What the task asks: Please copy every line of the records below that holds the word "from".

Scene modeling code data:
[START]

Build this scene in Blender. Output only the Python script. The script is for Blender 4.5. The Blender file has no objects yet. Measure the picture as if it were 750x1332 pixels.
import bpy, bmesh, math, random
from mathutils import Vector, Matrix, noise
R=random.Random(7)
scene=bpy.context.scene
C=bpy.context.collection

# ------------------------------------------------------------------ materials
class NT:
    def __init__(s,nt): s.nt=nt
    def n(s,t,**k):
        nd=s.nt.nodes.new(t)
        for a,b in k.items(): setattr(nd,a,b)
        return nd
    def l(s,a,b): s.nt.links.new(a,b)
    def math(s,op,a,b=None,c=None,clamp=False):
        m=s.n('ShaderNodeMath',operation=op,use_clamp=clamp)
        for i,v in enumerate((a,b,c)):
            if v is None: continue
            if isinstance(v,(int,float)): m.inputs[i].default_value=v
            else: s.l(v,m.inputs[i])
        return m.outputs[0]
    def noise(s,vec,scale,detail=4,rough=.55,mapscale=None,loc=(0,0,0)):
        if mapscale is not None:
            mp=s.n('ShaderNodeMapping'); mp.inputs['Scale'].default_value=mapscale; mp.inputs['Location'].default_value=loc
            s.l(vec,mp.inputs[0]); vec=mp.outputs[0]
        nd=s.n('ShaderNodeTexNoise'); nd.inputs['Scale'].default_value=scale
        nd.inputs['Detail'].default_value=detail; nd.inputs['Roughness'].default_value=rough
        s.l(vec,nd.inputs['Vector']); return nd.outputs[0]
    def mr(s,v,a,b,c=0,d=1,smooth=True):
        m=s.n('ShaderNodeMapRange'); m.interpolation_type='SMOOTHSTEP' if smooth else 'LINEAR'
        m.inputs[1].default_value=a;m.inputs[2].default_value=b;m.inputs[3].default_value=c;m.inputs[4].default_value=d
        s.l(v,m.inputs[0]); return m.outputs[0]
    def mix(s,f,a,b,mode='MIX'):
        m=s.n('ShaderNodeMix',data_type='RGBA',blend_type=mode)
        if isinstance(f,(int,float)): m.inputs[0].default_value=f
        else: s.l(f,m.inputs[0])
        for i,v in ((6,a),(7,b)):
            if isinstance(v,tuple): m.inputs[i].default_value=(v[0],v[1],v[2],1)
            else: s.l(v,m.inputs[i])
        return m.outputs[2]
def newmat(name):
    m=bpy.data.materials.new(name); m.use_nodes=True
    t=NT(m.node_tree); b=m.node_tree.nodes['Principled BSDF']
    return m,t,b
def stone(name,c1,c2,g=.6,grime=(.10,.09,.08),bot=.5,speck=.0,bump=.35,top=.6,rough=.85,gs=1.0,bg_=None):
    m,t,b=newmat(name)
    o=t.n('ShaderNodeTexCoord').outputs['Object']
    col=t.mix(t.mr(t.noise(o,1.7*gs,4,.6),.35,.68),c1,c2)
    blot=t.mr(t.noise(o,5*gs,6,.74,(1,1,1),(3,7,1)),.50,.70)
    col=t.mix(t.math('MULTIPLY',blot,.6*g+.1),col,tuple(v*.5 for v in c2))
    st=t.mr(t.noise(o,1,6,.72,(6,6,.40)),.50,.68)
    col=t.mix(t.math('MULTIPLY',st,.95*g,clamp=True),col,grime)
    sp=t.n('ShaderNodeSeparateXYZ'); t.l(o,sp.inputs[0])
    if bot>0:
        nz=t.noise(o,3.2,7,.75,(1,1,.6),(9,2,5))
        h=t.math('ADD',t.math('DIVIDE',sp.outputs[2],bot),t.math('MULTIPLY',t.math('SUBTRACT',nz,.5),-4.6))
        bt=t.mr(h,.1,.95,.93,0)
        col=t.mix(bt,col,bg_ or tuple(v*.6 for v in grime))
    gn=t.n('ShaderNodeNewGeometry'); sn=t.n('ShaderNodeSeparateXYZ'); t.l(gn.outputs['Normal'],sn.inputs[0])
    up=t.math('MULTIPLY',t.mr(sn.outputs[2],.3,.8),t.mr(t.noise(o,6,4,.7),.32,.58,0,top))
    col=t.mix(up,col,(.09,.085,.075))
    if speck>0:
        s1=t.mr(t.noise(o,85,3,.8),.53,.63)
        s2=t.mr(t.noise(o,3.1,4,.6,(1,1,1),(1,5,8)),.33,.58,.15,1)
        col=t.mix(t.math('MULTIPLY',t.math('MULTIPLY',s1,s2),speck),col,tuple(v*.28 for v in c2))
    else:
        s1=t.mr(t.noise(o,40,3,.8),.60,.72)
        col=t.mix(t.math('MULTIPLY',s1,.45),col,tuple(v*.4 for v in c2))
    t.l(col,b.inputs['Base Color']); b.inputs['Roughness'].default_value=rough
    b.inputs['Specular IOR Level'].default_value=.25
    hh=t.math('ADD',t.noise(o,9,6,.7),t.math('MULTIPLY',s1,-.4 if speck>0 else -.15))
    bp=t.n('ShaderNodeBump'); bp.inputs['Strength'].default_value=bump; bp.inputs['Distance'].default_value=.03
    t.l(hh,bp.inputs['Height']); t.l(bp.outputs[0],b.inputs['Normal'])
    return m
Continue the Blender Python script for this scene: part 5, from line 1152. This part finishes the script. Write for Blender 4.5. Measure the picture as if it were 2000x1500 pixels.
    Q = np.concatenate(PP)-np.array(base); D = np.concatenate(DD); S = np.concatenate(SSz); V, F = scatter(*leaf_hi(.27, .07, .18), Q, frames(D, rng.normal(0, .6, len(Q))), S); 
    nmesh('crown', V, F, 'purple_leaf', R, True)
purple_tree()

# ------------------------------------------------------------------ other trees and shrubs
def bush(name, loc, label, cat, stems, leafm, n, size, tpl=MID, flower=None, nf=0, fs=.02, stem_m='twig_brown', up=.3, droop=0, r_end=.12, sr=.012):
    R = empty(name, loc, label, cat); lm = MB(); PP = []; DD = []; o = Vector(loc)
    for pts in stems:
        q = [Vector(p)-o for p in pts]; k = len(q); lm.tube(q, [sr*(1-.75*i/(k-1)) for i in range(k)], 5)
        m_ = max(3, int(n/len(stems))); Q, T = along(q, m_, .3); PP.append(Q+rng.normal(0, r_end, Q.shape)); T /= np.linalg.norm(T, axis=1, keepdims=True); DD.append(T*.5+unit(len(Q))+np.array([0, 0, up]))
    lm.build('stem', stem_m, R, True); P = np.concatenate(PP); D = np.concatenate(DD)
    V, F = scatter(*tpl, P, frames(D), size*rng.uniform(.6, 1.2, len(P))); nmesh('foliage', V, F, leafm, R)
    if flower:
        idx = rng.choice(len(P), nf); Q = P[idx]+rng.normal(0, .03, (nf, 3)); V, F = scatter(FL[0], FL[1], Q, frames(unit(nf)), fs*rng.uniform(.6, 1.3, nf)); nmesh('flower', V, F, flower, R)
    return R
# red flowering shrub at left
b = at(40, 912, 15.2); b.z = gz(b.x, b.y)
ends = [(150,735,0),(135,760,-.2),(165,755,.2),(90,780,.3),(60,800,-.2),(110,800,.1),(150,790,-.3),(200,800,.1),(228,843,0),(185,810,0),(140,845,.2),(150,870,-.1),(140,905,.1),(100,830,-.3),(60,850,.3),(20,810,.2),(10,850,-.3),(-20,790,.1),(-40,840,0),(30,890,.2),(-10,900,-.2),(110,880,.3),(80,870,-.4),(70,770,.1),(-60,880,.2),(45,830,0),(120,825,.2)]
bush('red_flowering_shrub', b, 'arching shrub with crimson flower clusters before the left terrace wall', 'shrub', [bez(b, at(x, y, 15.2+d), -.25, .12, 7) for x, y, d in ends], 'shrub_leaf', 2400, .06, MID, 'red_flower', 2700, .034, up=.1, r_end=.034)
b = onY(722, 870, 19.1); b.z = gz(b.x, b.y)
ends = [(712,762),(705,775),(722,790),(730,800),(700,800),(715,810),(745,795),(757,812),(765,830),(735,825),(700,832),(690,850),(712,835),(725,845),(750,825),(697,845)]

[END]

Completed exercise:
from mathutils import Vector, Matrix, noise
Continue the Blender Python script for this scene: part 5, from line 1152. This part finishes the script. Write for Blender 4.5. Measure the picture as if it were 2000x1500 pixels.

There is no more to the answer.